The Kremlin Cracks Down on Religious Liberty
During the Soviet era, thousands of churches were destroyed and millions of Christians were persecuted. Communist textbooks called religion “the opium of the people” and Christianity “a perverse reflection on the world.” In the 24 years since the fall of the Soviet Union, however, Orthodox Christianity has made an astonishing recovery. While only a third of Russians identified as Orthodox in 1991, over two thirds now identify as Russian Orthodox Christians.
Yet the rise of the Orthodox Church hasn’t brought religious liberty to Russia. It has simply replaced the Communist Party as the ideological state apparatus used to forcibly unite Russians!
In a court case under way in southern Russia, Viktor Krasnov is facing up to a year in prison for writing “There is no God” on VKontakte (a Russian social media network similar to Facebook). The authorities became aware of this comment when an online user contacted them, claiming that Krasnov was offending Orthodox believers. Police raided Krasnov’s apartment and forced him to undergo a monthlong examination at a psychiatric ward. Once he was deemed fit for trial, he was charged under a Russian law that makes it illegal to insult the feelings of religious believers.
It isn’t just atheists who are no longer granted religious freedom in Russia. Alexey Koptev was arrested in 2011 after undercover police officers established that he belonged to the Jehovah’s Witnesses Christian denomination. In 2009, the city of Taganrog banned the Jehovah’s Witnesses denomination for propagating the exclusivity and supremacy of its religion. This denomination now shares the same legal status as the Islamic State and the National Socialist Society.
In 2002, Russia enacted an extremism law with a provision defining religious extremism as “incitement of religious discord” in connection with acts or threats of violence. Five years later, the law was amended to allow prosecution for inciting religious discord even in the absence of any threat or act of violence. Mormons, Scientologists and even Pentecostals are now coming under increasing government pressure.

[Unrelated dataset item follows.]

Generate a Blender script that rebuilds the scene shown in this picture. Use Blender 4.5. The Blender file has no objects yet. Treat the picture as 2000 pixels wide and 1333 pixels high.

In return for public support from Russian Orthodox clergy, President Vladimir Putin attends church services and portrays himself as a defender of “Christian values.” Like the Byzantine emperors and Russian czars before him, he is using a de facto state religion to unify his empire!
“The Orthodox revival gave Russians an identity after the years of uncertainty that followed the fall of the Soviet Union,” private intelligence company Stratfor wrote last month. “The Kremlin has used this to its advantage, so effectively portraying support for Putin’s government as a religious duty that the church is now seen as part of the state apparatus.”
Post-Soviet efforts to remake Moscow into a representative government are failing. Russia has embraced an authoritarian leader driven to vaunt his nation back to the great power status he feels it deserves. This development has dangerous implications for the world. Russia is swiftly becoming a nuclear-armed czarist empire!